Depois de assistir um pouco de TV, segui rumo ao Palácio do Planalto, acompanhada de pessoas que fizeram “vaquinha” e chegaram de ônibus, ou dividiram a gasolina de um carro antigo, de avião ou caravana; tudo para celebrar a festa da democracia! Estavam presentes pessoas negras, brancas, muitos LGBTQIA + com seus pares. Ali tinham corpo e alma do povo brasileiro.
Ao chegar, a fila estava imensa, mas organizada. Todos estavam felizes e aliviados. Era o terceiro mandato do presidente Lula, que estava representado, também, pelas três estrelas instaladas entre o palco “Gal Costa” e o palco “Elza Soares” do Festival do Futuro.

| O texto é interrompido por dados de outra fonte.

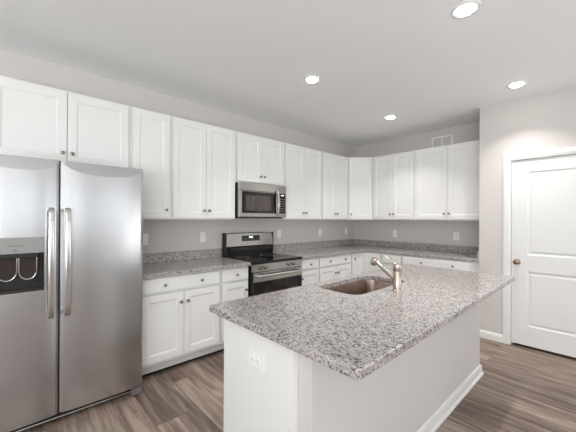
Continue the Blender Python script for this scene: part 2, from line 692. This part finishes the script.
def base(label, loc, rotz, w, dk, doors, depth=.585, knobz=None, filler=0.0):
    t = thing('base_cabinet', label, 'kitchen cabinet', loc, rotz, 'white base cabinets')
    bx('body', (.0005, -depth, .112, w + filler - .0005, -.001, ZB - .001), MCAB, t, .0015)
    bx('toe_kick', (.0005, -depth + .065, .026, w + filler - .0005, -.03, .112), MTOE, t, 0)
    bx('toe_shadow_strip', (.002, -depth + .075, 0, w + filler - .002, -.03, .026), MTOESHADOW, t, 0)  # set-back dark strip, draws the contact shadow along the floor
    yf = -depth - .0225
    e = .016
    ztop = ZB - .018
    zd = .735
    if dk is not None:
        drawer(t, e, zd, w - e, ztop, yf, dk)
        z1 = zd - .018
    else:
        z1 = ztop
    z0 = .142
    if doors == 2:
        c = w / 2
        cab_door(t, e, z0, c - .002, z1, yf, (c - .033, z1 - .09))
        cab_door(t, c + .002, z0, w - e, z1, yf, (c + .033, z1 - .09))
    else:
        kx = e + .033 if doors == 'L' else w - e - .033
        cab_door(t, e, z0, w - e, z1, yf, (kx, z1 - .09))
    return t


def baL(label, y0, y1, dk, doors):
    return base(label, (0, y0, 0), RL, y1 - y0, [k - y0 for k in dk], doors)


baL('wide white base cabinet with one two-knob drawer between refrigerator and narrow cabinet', -3.874, -3.107, (-3.669, -3.321), 2)
baL('narrow white base cabinet with one drawer at the left side of the range', -3.107, -2.762, (-2.923,), 'R')
baL('narrow white base cabinet with one drawer at the right side of the range', -2.008, -1.623, (-1.80,), 'L')
baL('wide white base cabinet with two-knob drawer between the range-side cabinet and the corner', -1.623, -.887, (-1.404, -1.061), 2)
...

Foram dia, tarde, noite e madrugada históricos!
Lula iniciou a solenidade no trajeto tradicional do carro presidencial, o Rolls-Royce. Estavam ele, o seu vice-presidente, Geraldo Alckmin (PSB), e as respectivas esposas, que subiram primeiro no carro.
Eu optei por aguardar o presidente já na Praça dos Três Poderes. Lá, todos nós estávamos curiosos para saber quem passaria a faixa presidencial para Lula, já que o ex presidente Bolsonaro covardemente saiu do Brasil antes mesmo de seu mandato chegar ao fim.
Chegando ao Palácio do Planalto, Janja da Silva e Lu Alckmin foram as primeiras a subirem a rampa do palácio. Não demorou muito para, depois do discurso emocionante, Lula receber a faixa presidencial “das mãos do povo brasileiro”, representadas pela catadora Aline Sousa, de 33 anos; Francisco, de 10 anos, filho de uma assistente social; Cacique Raoni Metuktire, uma liderança indígena; o metalúrgico Weslley Viesba Rodrigues Rocha; o professor Murilo de Quadros Jesus; Jucimara, que é cozinheira; Ivan, um jovem com paralisia cerebral; e o artesão Flávio Pereira. Alguns deles passaram meses na vigília “Lula Livre”, quando o presidente Lula foi injustamente preso no ano de 2018.
Como foi bom escutar que a minha vida importa! Era a festa da vida renascendo ali, na minha frente. O retorno da dignidade, a restauração da esperança! Um dia inesquecível, talvez um dos mais importantes da minha vida enquanto estudante de universidade pública, nordestina, mulher e bissexual.
O que fica é a importância de se ter memória na construção diária do presente e do futuro. Finalizo com um trecho da música “Prelúdio”, de Raul Seixas: “Sonho que se sonha só/ É só um sonho que se sonha só/ Mas sonho que se sonha junto é realidade”.